Es como una historia cuyo final todavía no está definido, o un juego en el que los niveles de violencia van aumentando en la medida que los jugadores perfeccionan la jugada.
Cruel es poco decir, si hay que calificar lo que ocurrió el fin de semana en la cárcel regional de San Pedro, cuyo impacto en intentos de amotinamiento en otros centros reclusorios no está completamente descartado.
Fue criminal, no solo porque implicó decapitaciones e incineración de nueve internos, sino porque desnudó un nivel de violencia macabro, pocas veces visto, y porque hay autoridades que permitieron llegar a este extremo. Unas, por acción directa; otras, por supuesta omisión, y, sobre varias, la sospecha de que sucumbieron a los incentivos del peligroso mundo del narcotráfico.
Con este episodio, una vez más quedó al desnudo una trama de corrupción que seguro se replica en cada uno de los 18 centros de reclusión.
Las cárceles funcionan como un feudo donde el director del penal es el rey y los reclusos, sus vasallos, pero clasificados en distintas categorías, conforme su capacidad económica. Los siervos son los que sobreviven bajo condiciones infrahumanas. Forman la porción de desclasados, pasilleros y descartables.
En el fondo, todos son vasallos, porque tienen que pagar con creces cualquier contraprestación que reciban o precisen recibir. Aún estando estipuladas como parte del sistema penitenciario. Cada espacio, cada cosa tiene su precio, al igual que preservar la vida.
La situación de las cárceles es tema ineludible en todas las plataformas electorales. Es un eje del plan de gobierno de toda nueva administración de Gobierno.
Pero hasta ahora todo intento por cambiar se ha reducido a construir más cárceles y, tímidamente, a mejorar las condiciones laborales de los guardiacárceles.
Ninguna penitenciaría del país, salvo quizá la cárcel de mujeres, ha puesto el énfasis, los esfuerzos y recursos en otorgar oportunidades de rehabilitación y reinserción social a los internos/as mediante un programa estándar exitoso. Lo poco que funciona hasta ahora es fruto del esfuerzo de terceras personas, oenegés u organismos de derechos humanos que focalizan su acción en este ámbito.
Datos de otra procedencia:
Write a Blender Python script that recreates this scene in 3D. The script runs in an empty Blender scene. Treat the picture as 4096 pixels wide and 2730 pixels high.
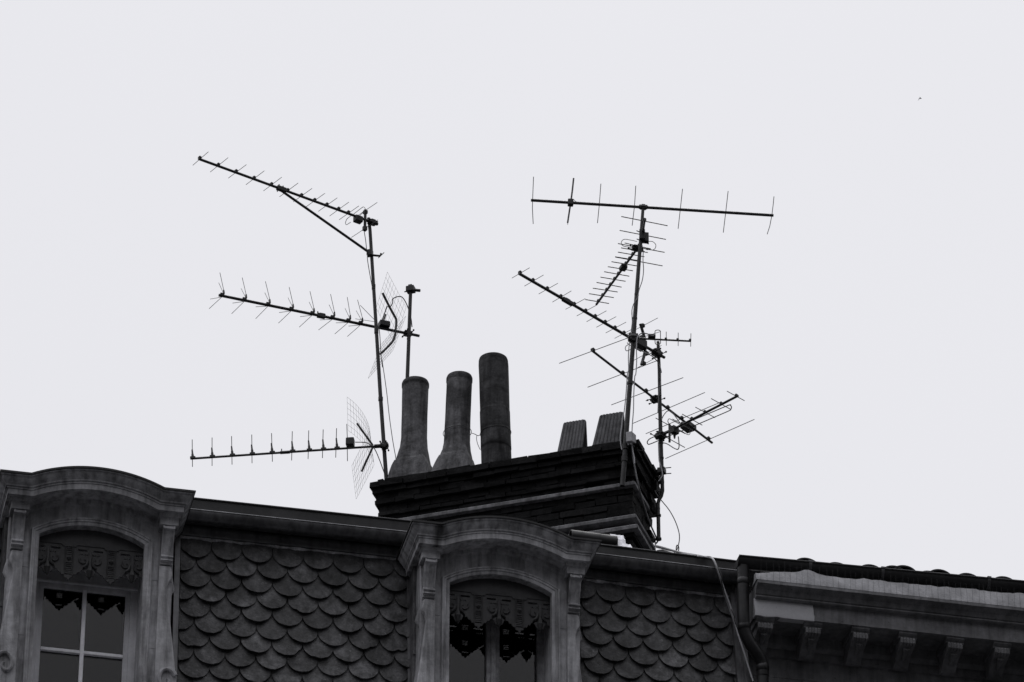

No es política de Estado. Si lo fuera, no se estaría pensando solo en construir más penales y concentrarse solo en términos de infraestructura. No se utilizarían los cargos de directores de cárceles para pagar deudas políticas, nombrando a personas del movimiento o partido oficial, como premio para que “haga su platita”, sin importar, en absoluto, la capacidad para el puesto.
Tampoco se permitiría que continúen las groseras discriminaciones dentro de cada centro penitenciario, con imponderables privilegios para unos, y total abandono para el resto. Tampoco se habría consentido que permanezca inalterable la realidad que señala que 70% de la población penal del país siga sin condena.
Mucho menos se habría tolerado, si se contara con una política penitenciaria de Estado, que se produzcan hechos como los que vimos el fin de semana y que el ministro bajo cuya responsabilidad se encuentran las cárceles (ministro de Justicia) intente zafar su responsabilidad, culpando de cualquier irregularidad al director general de Establecimientos Penitenciarios y a los respectivos directores de cada unidad penal. Tampoco se habría autorizado tácitamente el funcionamiento de una “granja”, con celdas vip, para ubicar allí a unos pocos reos pudientes, prácticamente sin resguardo, y exponiendo a los habitantes del pueblo. ¿Qué más habrá que esperar que ocurra y qué más hay que tolerar o permitir para que los tres poderes del Estado tomen este tema como la bomba de tiempo que es?
¿Cuál es el límite de la corrupción que todavía nos falta ver para que manejar 18 cárceles deje de ser un negocio que, así como está, conviene a los bolsillos de los directores de turno? Por ahora, estamos ante depósitos humanos, escuelas de perfección en hechos punibles, centros de extorsión y hospedajes vip para narcotraficantes.